--- Start ---
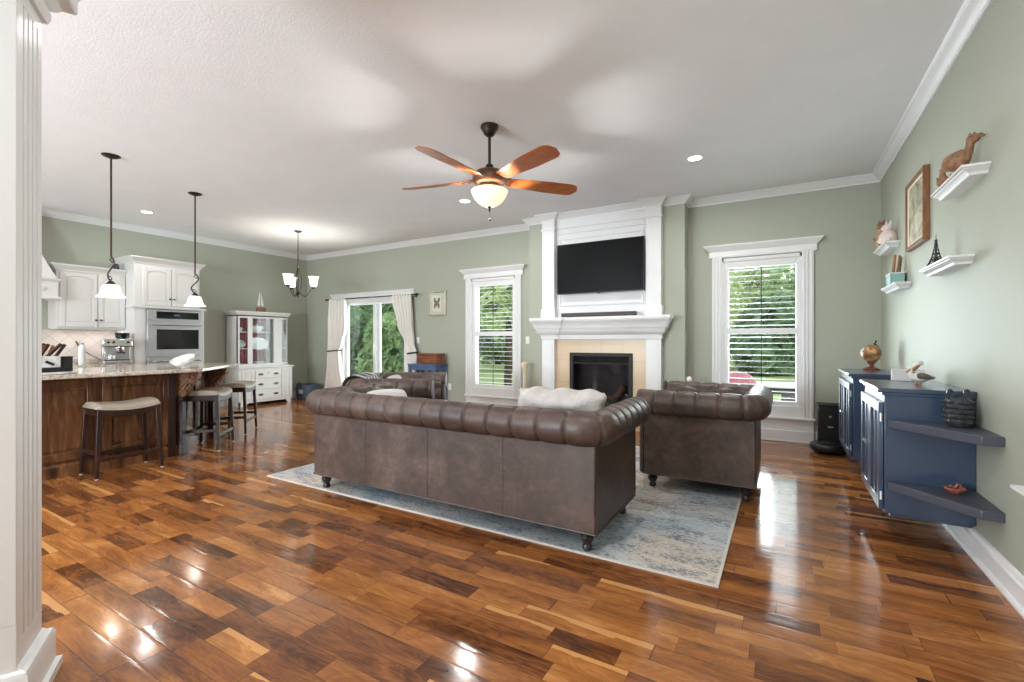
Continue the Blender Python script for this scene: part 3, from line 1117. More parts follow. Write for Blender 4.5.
def chesterfield(root, W, D, ncush, nback, seams=0):
    hx, hy, t = W / 2, D / 2, .155
    fr = MB().prism([(-hx, hy - .01), (-hx, -hy), (hx, -hy), (hx, hy - .01), (hx - t, hy - .01), (hx - t, -hy + t), (-hx + t, -hy + t), (-hx + t, hy - .01)], .115, .69)
    fr.box(-hx + t - .01, hx - t + .01, -hy + t - .01, hy - .03, .115, .325)
    fo = fr.build('frame', 'leather', root, bevel=.012, seg=3)
    w = MB()
    for a, b in (((-hx, hy), (-hx, -hy)), ((-hx, -hy), (hx, -hy)), ((hx, -hy), (hx, hy))):
        w.tube([(a[0], a[1], .118), (b[0], b[1], .118)], .007, 8)
    w.build('base_piping', 'leather', root)
    for i in range(seams):
        x = -hx + W * (i + 1) / (seams + 1)
        MB().tube([(x, -hy - .0005, .13), (x, -hy - .0005, .61)], .0016, 6).build('seam', 'leather', root)
    # roll path: three pieces mitred by sharing the rounded corner's middle
    rc = .09
    V2 = lambda x, y: Vector((x, y, 0))
    L = [(V2(-hx, hy - i * (D - rc) / 130), V2(-1, 0)) for i in range(131)]
    Lc = [(V2(-hx + rc + rc * cos(R(a)), -hy + rc + rc * sin(R(a))), V2(cos(R(a)), sin(R(a)))) for a in range(180, 226, 3)]
    Bc1 = [(V2(-hx + rc + rc * cos(R(a)), -hy + rc + rc * sin(R(a))), V2(cos(R(a)), sin(R(a)))) for a in range(225, 271, 3)]
    nb = int(W / .006)
    Bm = [(V2(-hx + rc + i * (W - 2 * rc) / nb, -hy), V2(0, -1)) for i in range(1, nb)]
    Bc2 = [(V2(hx - rc + rc * cos(R(a)), -hy + rc + rc * sin(R(a))), V2(cos(R(a)), sin(R(a)))) for a in range(270, 316, 3)]
    Rc = [(V2(hx - rc + rc * cos(R(a)), -hy + rc + rc * sin(R(a))), V2(cos(R(a)), sin(R(a)))) for a in range(315, 361, 3)]
    Rr = [(V2(hx, -hy + rc + i * (D - rc) / 130), V2(1, 0)) for i in range(1, 131)]
    roll_piece(L[:-1] + Lc, .05, 'arm_roll', root, pleat=.125 if W > 2 else .158)
    roll_piece(Bc1 + Bm + Bc2, -.0, 'back_roll', root, pleat=(W) / round(W / .172))
    roll_piece(Rc + Rr, .0, 'arm_roll', root, pleat=.125 if W > 2 else .158)
    # scroll fronts with nail trim
    for sg in (-1, 1):
        cx = sg * hx
        ol = [(cx + sg * -.0 + .1 * cos(R(a)), .70 + .1 * sin(R(a))) for a in range(0, 361, 15)][:-1]
        mb = MB()
        mt = Matrix.Translation((0, hy - .004, 0)) @ Matrix.Rotation(R(90), 4, 'X')
        mb.prism(ol, -.03, .004, mt)
        xa, xb = (hx - t, hx) if sg > 0 else (-hx, -hx + t)
        mb.prism([(xa, .12), (xb, .12), (xb, .66), (xa, .66)], -.026, .004, mt)
        af = mb.build('arm_front', 'leather', root, bevel=.008)
        nt = MB()
        for i in range(34):
            a = R(-60 + 300 * i / 33) if sg > 0 else R(-120 + 300 * i / 33)
            nt.ball((cx + .092 * cos(a), hy + .026, .70 + .092 * sin(a)), .005, 6, 4)
        for i in range(26):
            z = .15 + i * .0175
            nt.ball((xa + .01 if sg > 0 else xb - .01, hy + .023, z), .005, 6, 4)
            nt.ball((xb - .01 if sg > 0 else xa + .01, hy + .023, z), .005, 6, 4)
        nt.build('nail_trim', 'brass', af)['kind'] = 'stuff'
    tuft_panel(Vector((-hx + .1, -hy, 0)), Vector((1, 0, 0)), Vector((0, 1, 0)), W - .2, nback, 'tufted_back', root)
    na = 4
    tuft_panel(Vector((-hx, hy - .012, 0)), Vector((0, -1, 0)), Vector((1, 0, 0)), D - .11, na, 'tufted_arm', root)
    tuft_panel(Vector((hx, -hy + .10, 0)), Vector((0, 1, 0)), Vector((-1, 0, 0)), D - .112, na, 'tufted_arm', root)
    cwid = (W - 2 * t - .03) / ncush
    for i in range(ncush):
        x0 = -hx + t + .015 + i * cwid
        MB().box(x0 + .004, x0 + cwid - .004, -hy + t + .02, hy + .01, .325, .455).build('seat_cushion', 'leather', root, bevel=.035, seg=4)
    for sx in (-1, 1):
        for sy in (-1, 1):
            foot_mb((sx * (hx - .075), sy * (hy - .065), 0)).build('foot', 'footwood', root)


FZ = .009
sofa = thing('chesterfield_sofa', 'long brown leather chesterfield sofa seen from behind on the rug', 'sofa', (-2.09, 2.83, FZ))
chesterfield(sofa, 2.40, .79, 3, 14, seams=3)
ac = thing('chesterfield_armchair', 'brown leather chesterfield armchair standing in front of the right-hand window', 'armchair', (-.58, 4.275, FZ), R(90), 'leather armchairs')
chesterfield(ac, .95, .82, 1, 6)
ac2 = thing('chesterfield_armchair', 'angled brown leather armchair near the sliding door with a striped throw over it', 'armchair', (-3.79, 3.976, FZ), R(-60), 'leather armchairs')
for chd in list(ac.children):
    c = chd.copy(); COL.objects.link(c); c.parent = ac2
    for g in list(chd.children):
        e = g.copy(); COL.objects.link(e); e.parent = c


# ------------------------------------------------------------------ soft things on the seats
def pillow_mesh(w, h, t, n=30, bumpy=0.0, pinch=.08, seed=1, rnd_=0.0):
    """upright cushion, width along x, height along z, thickness along y"""
    rnd = random.Random(seed)
    ph = [rnd.uniform(0, 6.28) for _ in range(8)]
    mb = MB()
    for sg in (-1, 1):
        rows = []
        for j in range(n + 1):
            v = -1 + 2 * j / n
            row = []
            for i in range(n + 1):
                u = -1 + 2 * i / n
                e = max(0, (1 - abs(u) ** 3.2)) ** .5 * max(0, (1 - abs(v) ** 3.2)) ** .5
                k = 1 - pinch * (u * u + v * v - 2 * u * u * v * v) * .5 * .6
                y = sg * t / 2 * e
                if bumpy:
                    y += sg * e * bumpy * (sin(9 * v + 1.5 * sin(3 * u + ph[0]) + ph[1]) * .6 + sin(6 * u + 4 * v + ph[2]) * .4)
                x = u * w / 2 * (1 - pinch * (1 - v * v) * abs(u) ** 3)
                z = v * h / 2 * (1 - pinch * (1 - u * u) * abs(v) ** 3)
                if rnd_:                              # pull the corners in
                    q = 1 - rnd_ * (u * u * v * v)
                    x, z = x * q, z * q
                if bumpy:
                    z += bumpy * .5 * sin(11 * u + ph[3]) * abs(v) ** 4
                    x += bumpy * .5 * sin(9 * v + ph[4]) * abs(u) ** 4
                row.append((x, y, z + h / 2))
            rows.append(row)
        mb.grid(rows)
    return mb


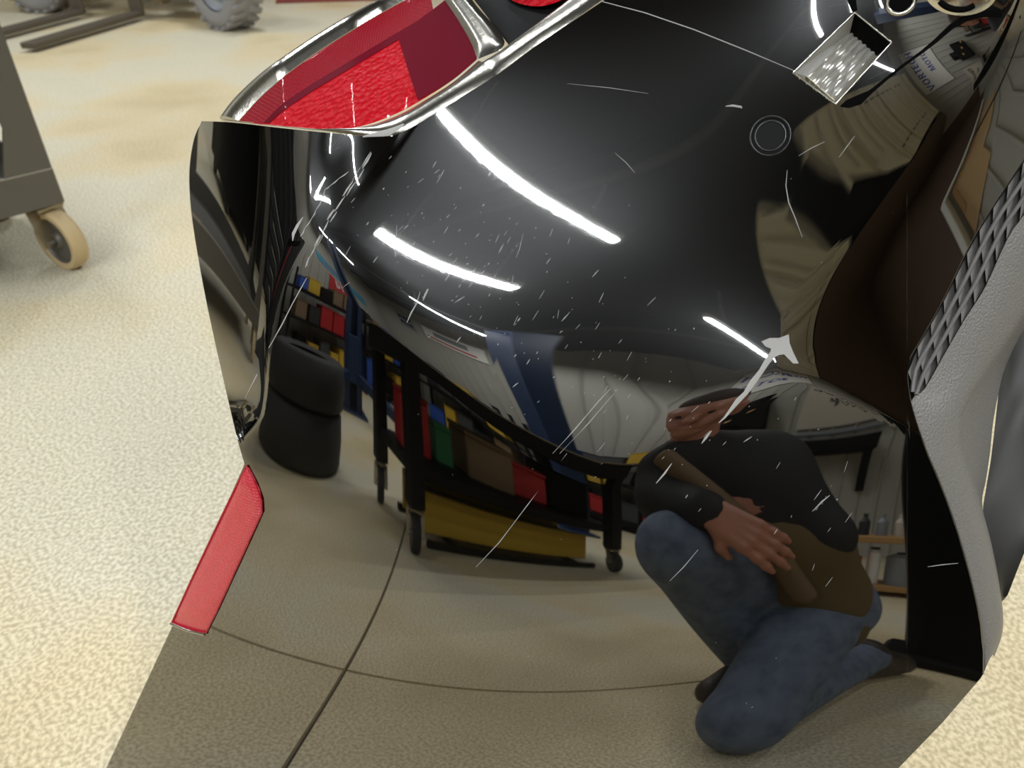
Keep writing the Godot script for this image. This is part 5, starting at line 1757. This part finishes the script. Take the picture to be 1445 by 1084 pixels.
--- End ---
PROBLEM TO SOLVE »
The listing above needs to be output again exactly. Don't include the pictures.

ANSWER TO THE EXERCISE »
Continue the Blender Python script for this scene: part 3, from line 1117. More parts follow. Write for Blender 4.5.
def chesterfield(root, W, D, ncush, nback, seams=0):
    hx, hy, t = W / 2, D / 2, .155
    fr = MB().prism([(-hx, hy - .01), (-hx, -hy), (hx, -hy), (hx, hy - .01), (hx - t, hy - .01), (hx - t, -hy + t), (-hx + t, -hy + t), (-hx + t, hy - .01)], .115, .69)
    fr.box(-hx + t - .01, hx - t + .01, -hy + t - .01, hy - .03, .115, .325)
    fo = fr.build('frame', 'leather', root, bevel=.012, seg=3)
    w = MB()
    for a, b in (((-hx, hy), (-hx, -hy)), ((-hx, -hy), (hx, -hy)), ((hx, -hy), (hx, hy))):
        w.tube([(a[0], a[1], .118), (b[0], b[1], .118)], .007, 8)
    w.build('base_piping', 'leather', root)
    for i in range(seams):
        x = -hx + W * (i + 1) / (seams + 1)
        MB().tube([(x, -hy - .0005, .13), (x, -hy - .0005, .61)], .0016, 6).build('seam', 'leather', root)
    # roll path: three pieces mitred by sharing the rounded corner's middle
    rc = .09
    V2 = lambda x, y: Vector((x, y, 0))
    L = [(V2(-hx, hy - i * (D - rc) / 130), V2(-1, 0)) for i in range(131)]
    Lc = [(V2(-hx + rc + rc * cos(R(a)), -hy + rc + rc * sin(R(a))), V2(cos(R(a)), sin(R(a)))) for a in range(180, 226, 3)]
    Bc1 = [(V2(-hx + rc + rc * cos(R(a)), -hy + rc + rc * sin(R(a))), V2(cos(R(a)), sin(R(a)))) for a in range(225, 271, 3)]
    nb = int(W / .006)
    Bm = [(V2(-hx + rc + i * (W - 2 * rc) / nb, -hy), V2(0, -1)) for i in range(1, nb)]
    Bc2 = [(V2(hx - rc + rc * cos(R(a)), -hy + rc + rc * sin(R(a))), V2(cos(R(a)), sin(R(a)))) for a in range(270, 316, 3)]
    Rc = [(V2(hx - rc + rc * cos(R(a)), -hy + rc + rc * sin(R(a))), V2(cos(R(a)), sin(R(a)))) for a in range(315, 361, 3)]
    Rr = [(V2(hx, -hy + rc + i * (D - rc) / 130), V2(1, 0)) for i in range(1, 131)]
    roll_piece(L[:-1] + Lc, .05, 'arm_roll', root, pleat=.125 if W > 2 else .158)
    roll_piece(Bc1 + Bm + Bc2, -.0, 'back_roll', root, pleat=(W) / round(W / .172))
    roll_piece(Rc + Rr, .0, 'arm_roll', root, pleat=.125 if W > 2 else .158)
    # scroll fronts with nail trim
    for sg in (-1, 1):
        cx = sg * hx
        ol = [(cx + sg * -.0 + .1 * cos(R(a)), .70 + .1 * sin(R(a))) for a in range(0, 361, 15)][:-1]
        mb = MB()
        mt = Matrix.Translation((0, hy - .004, 0)) @ Matrix.Rotation(R(90), 4, 'X')
        mb.prism(ol, -.03, .004, mt)
        xa, xb = (hx - t, hx) if sg > 0 else (-hx, -hx + t)
        mb.prism([(xa, .12), (xb, .12), (xb, .66), (xa, .66)], -.026, .004, mt)
        af = mb.build('arm_front', 'leather', root, bevel=.008)
        nt = MB()
        for i in range(34):
            a = R(-60 + 300 * i / 33) if sg > 0 else R(-120 + 300 * i / 33)
            nt.ball((cx + .092 * cos(a), hy + .026, .70 + .092 * sin(a)), .005, 6, 4)
        for i in range(26):
            z = .15 + i * .0175
            nt.ball((xa + .01 if sg > 0 else xb - .01, hy + .023, z), .005, 6, 4)
            nt.ball((xb - .01 if sg > 0 else xa + .01, hy + .023, z), .005, 6, 4)
        nt.build('nail_trim', 'brass', af)['kind'] = 'stuff'
    tuft_panel(Vector((-hx + .1, -hy, 0)), Vector((1, 0, 0)), Vector((0, 1, 0)), W - .2, nback, 'tufted_back', root)
    na = 4
    tuft_panel(Vector((-hx, hy - .012, 0)), Vector((0, -1, 0)), Vector((1, 0, 0)), D - .11, na, 'tufted_arm', root)
    tuft_panel(Vector((hx, -hy + .10, 0)), Vector((0, 1, 0)), Vector((-1, 0, 0)), D - .112, na, 'tufted_arm', root)
    cwid = (W - 2 * t - .03) / ncush
    for i in range(ncush):
        x0 = -hx + t + .015 + i * cwid
        MB().box(x0 + .004, x0 + cwid - .004, -hy + t + .02, hy + .01, .325, .455).build('seat_cushion', 'leather', root, bevel=.035, seg=4)
    for sx in (-1, 1):
        for sy in (-1, 1):
            foot_mb((sx * (hx - .075), sy * (hy - .065), 0)).build('foot', 'footwood', root)


FZ = .009
sofa = thing('chesterfield_sofa', 'long brown leather chesterfield sofa seen from behind on the rug', 'sofa', (-2.09, 2.83, FZ))
chesterfield(sofa, 2.40, .79, 3, 14, seams=3)
ac = thing('chesterfield_armchair', 'brown leather chesterfield armchair standing in front of the right-hand window', 'armchair', (-.58, 4.275, FZ), R(90), 'leather armchairs')
chesterfield(ac, .95, .82, 1, 6)
ac2 = thing('chesterfield_armchair', 'angled brown leather armchair near the sliding door with a striped throw over it', 'armchair', (-3.79, 3.976, FZ), R(-60), 'leather armchairs')
for chd in list(ac.children):
    c = chd.copy(); COL.objects.link(c); c.parent = ac2
    for g in list(chd.children):
        e = g.copy(); COL.objects.link(e); e.parent = c


# ------------------------------------------------------------------ soft things on the seats
def pillow_mesh(w, h, t, n=30, bumpy=0.0, pinch=.08, seed=1, rnd_=0.0):
    """upright cushion, width along x, height along z, thickness along y"""
    rnd = random.Random(seed)
    ph = [rnd.uniform(0, 6.28) for _ in range(8)]
    mb = MB()
    for sg in (-1, 1):
        rows = []
        for j in range(n + 1):
            v = -1 + 2 * j / n
            row = []
            for i in range(n + 1):
                u = -1 + 2 * i / n
                e = max(0, (1 - abs(u) ** 3.2)) ** .5 * max(0, (1 - abs(v) ** 3.2)) ** .5
                k = 1 - pinch * (u * u + v * v - 2 * u * u * v * v) * .5 * .6
                y = sg * t / 2 * e
                if bumpy:
                    y += sg * e * bumpy * (sin(9 * v + 1.5 * sin(3 * u + ph[0]) + ph[1]) * .6 + sin(6 * u + 4 * v + ph[2]) * .4)
                x = u * w / 2 * (1 - pinch * (1 - v * v) * abs(u) ** 3)
                z = v * h / 2 * (1 - pinch * (1 - u * u) * abs(v) ** 3)
                if rnd_:                              # pull the corners in
                    q = 1 - rnd_ * (u * u * v * v)
                    x, z = x * q, z * q
                if bumpy:
                    z += bumpy * .5 * sin(11 * u + ph[3]) * abs(v) ** 4
                    x += bumpy * .5 * sin(9 * v + ph[4]) * abs(u) ** 4
                row.append((x, y, z + h / 2))
            rows.append(row)
        mb.grid(rows)
    return mb


Keep writing the Godot script for this image. This is part 5, starting at line 1757. This part finishes the script. Take the picture to be 1445 by 1084 pixels.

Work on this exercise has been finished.